The singles “1st of tha Month” and “Tha Crossroads” truly introduced to a large-scale, mainstream audience what was a style of hip-hop that went way beyond “horrorcore,” G-Funk, and gangsta rap elements and combined into something musically unprecedented at that level. Bone Thugs’ popularization of their signature “chopper” style of hip-hop was truly one of the seven phonetic wonders of the MC’ing world when it hit big in the mid ’90s. In between extremely catchy choruses sung in the G-Funk style was the group’s lightning-speed rapping, itself so fast that it seems stream-of-conscious (far from it and masterfully crafted lyrically) as it undulates to and fro, taking on the role of an additional primary melodic hook for each song.
E. 1999 Eternal (the “E” being in tribute to Eazy-E) and its follow-up, the epic-length The Art of War (1997), were categorically huge hip-hop releases that rebirthed at an above-ground level the violent lyrical content, which had run its (first) course by the mid-’90s, typically associated with gangsta rap. It was during this era that the “Mo Thugs” entity was established as a collective and record label focused on up-and-coming or affiliated Cleveland-related artists, and five albums were released by Mo-Thugs (which numbered almost 40 members, including the Bone Thugs MCs) between 1995 and 2009. Art of War‘s “Look Into My Eyes” showed up on the Batman & Robin soundtrack and peaked at No. 4 on the Hot 100 chart, while “If I Could Teach the World” won an American Music Award in 1997.
Bone Thugs also dealt with the continuing absence of member Bizzy Bone later in the ’90s and prior to this a feud with our own Three 6 Mafia over what was at the time considered stylistic cribbing, as both groups had a similar sound and Three 6’s had actually been in place since 1989. (DJ Paul explained last year on Blurred Culture’s Live With Steve Lobel that the whole thing was essentially a misunderstanding and not “a real beef.”) 2000’s BTNHResurrection did not repeat the success of its predecessors, and internal conflict with Bizzy Bone (over his own issues with Ruthless Records) soon meant solo albums by Bone Thugs’ members, but the rappers returned in 2002 with the shockingly graphic and very much politically charged departure, Thug World Order, their final album for Ruthless Records. 2006’s Thug Stories signaled a new label relationship with Koch Records and did better than the previous two by selling almost 40,000 in its first week and peaking at No. 25 on the Billboard 200, not to mention that it was first album Bone Thugs made as a trio (minus Bizzy Bone).
The next year’s Strength & Loyalty (on Interscope imprint Full Surface Records) kept the comeback coming, peaking at No. 2 on the Billboard 200 and featuring guests like Mariah Carey, the Game, will.i.am, Akon, Bow Wow, and others.
2007 saw Bone Thugs-N-Harmony win the American Music Award for Favorite Rap/Hip-Hop Band, Duo or Group.
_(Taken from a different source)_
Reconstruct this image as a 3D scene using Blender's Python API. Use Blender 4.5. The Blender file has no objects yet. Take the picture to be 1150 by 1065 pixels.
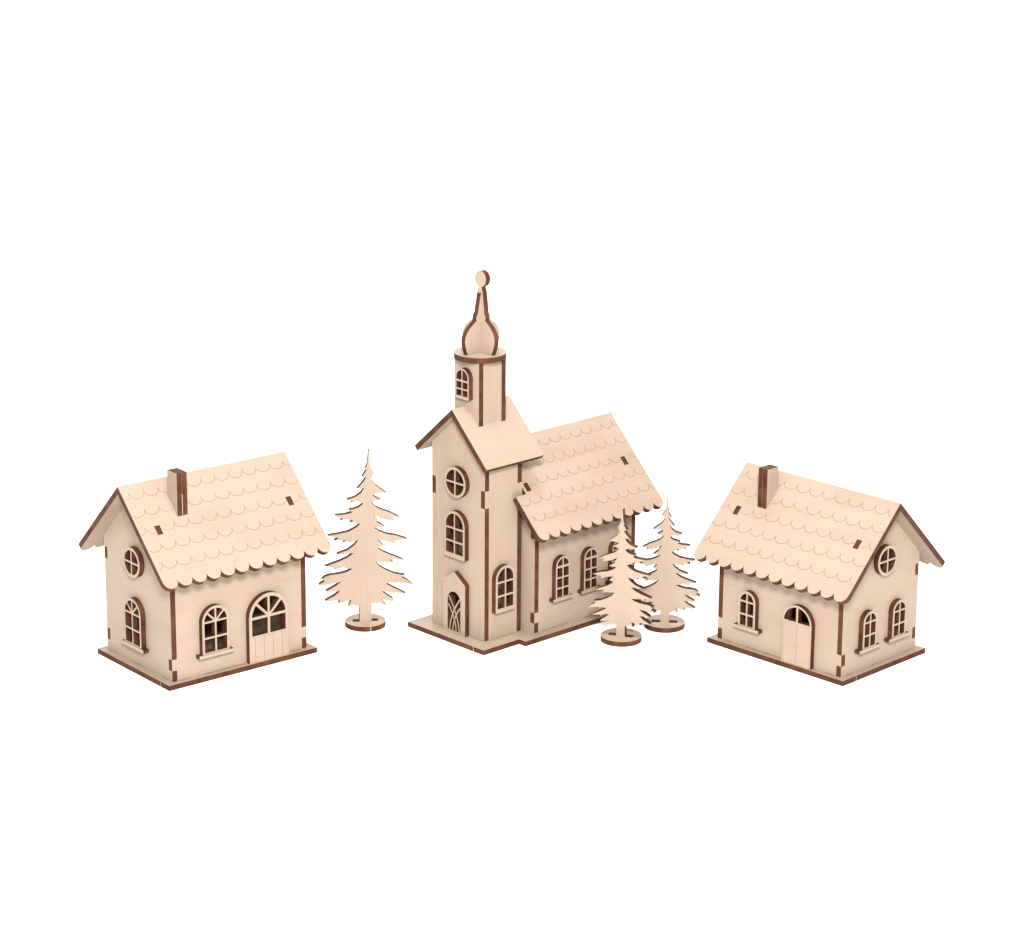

In 2010, following an official reunion of all five Bone Thugs members (Bizzy Bone returned after years of acrimony, and Flesh-N-Bone was released from a prison stretch), the album Uni5: The World’s Enemy was released by the group on their own label BTNH Worldwide (distro’d by Warner Bros.), but only Layzie, Bizzy, and Flesh Bone would be the core members on 2013’s The Art of War: World War III.